I know that most of them in my opinion are prettier than me.
He really likes women with a big booty, short hair, and pale skin,
he hates women with crooked bottom teeth... which i have and tan skin because apperantly it's gross
i havve a small butt, and medium length hair.
I kind of went behind his back, and figured out all of this.
i feel like at time he's un-attracted to me. I've kind of let myself go over the past few months. my skin is breaking out, i've gained weight, my hair is dry and damaged, and i just look like crap in general. I don't really wear makeup anymore or get out of the house much I've just been so depressed lately
I constantly picture him with past girlfriends/friends and I feel like I'm about going to go in a jealous rage I don't understand. I go through his old msgs on fb and I have made him block other women on fb before that I felt like they were a threat to me. He's never cheated on me, but I think I'm just really insecure and afraid of him leaving me for someone else because I never feel good enough. I know he is getting sick and tired of this behavior, but I can't bring myself to change.

He's been in abusive relationships with women before so I feel bad because I can be quite controlling at times, and sometimes I freak out and put my hands on him. I haven't done it in awhile.

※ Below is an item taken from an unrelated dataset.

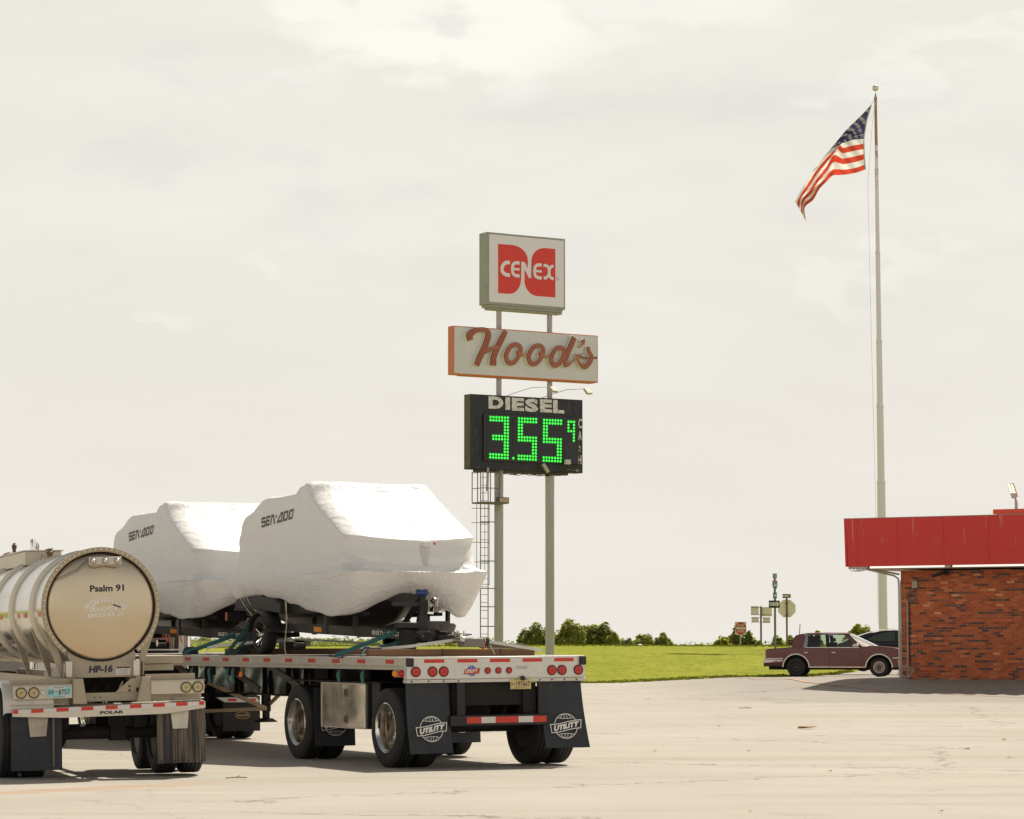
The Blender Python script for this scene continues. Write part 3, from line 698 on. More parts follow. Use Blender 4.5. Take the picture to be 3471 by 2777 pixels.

Sometimes I feel like he would rather be with some else who was prettier and more happier. I don't want to push him away, I want to be able to trust him. I don't want to hurt him anymore. I need advice desperately
Looking at his past and who he's dated and stuff. That's just irrelevant. why? he's with you isn't he? everyday he remains with you, he is obviously choosing you over anyone else. Why ruin that with fears that are baseless like someone's past?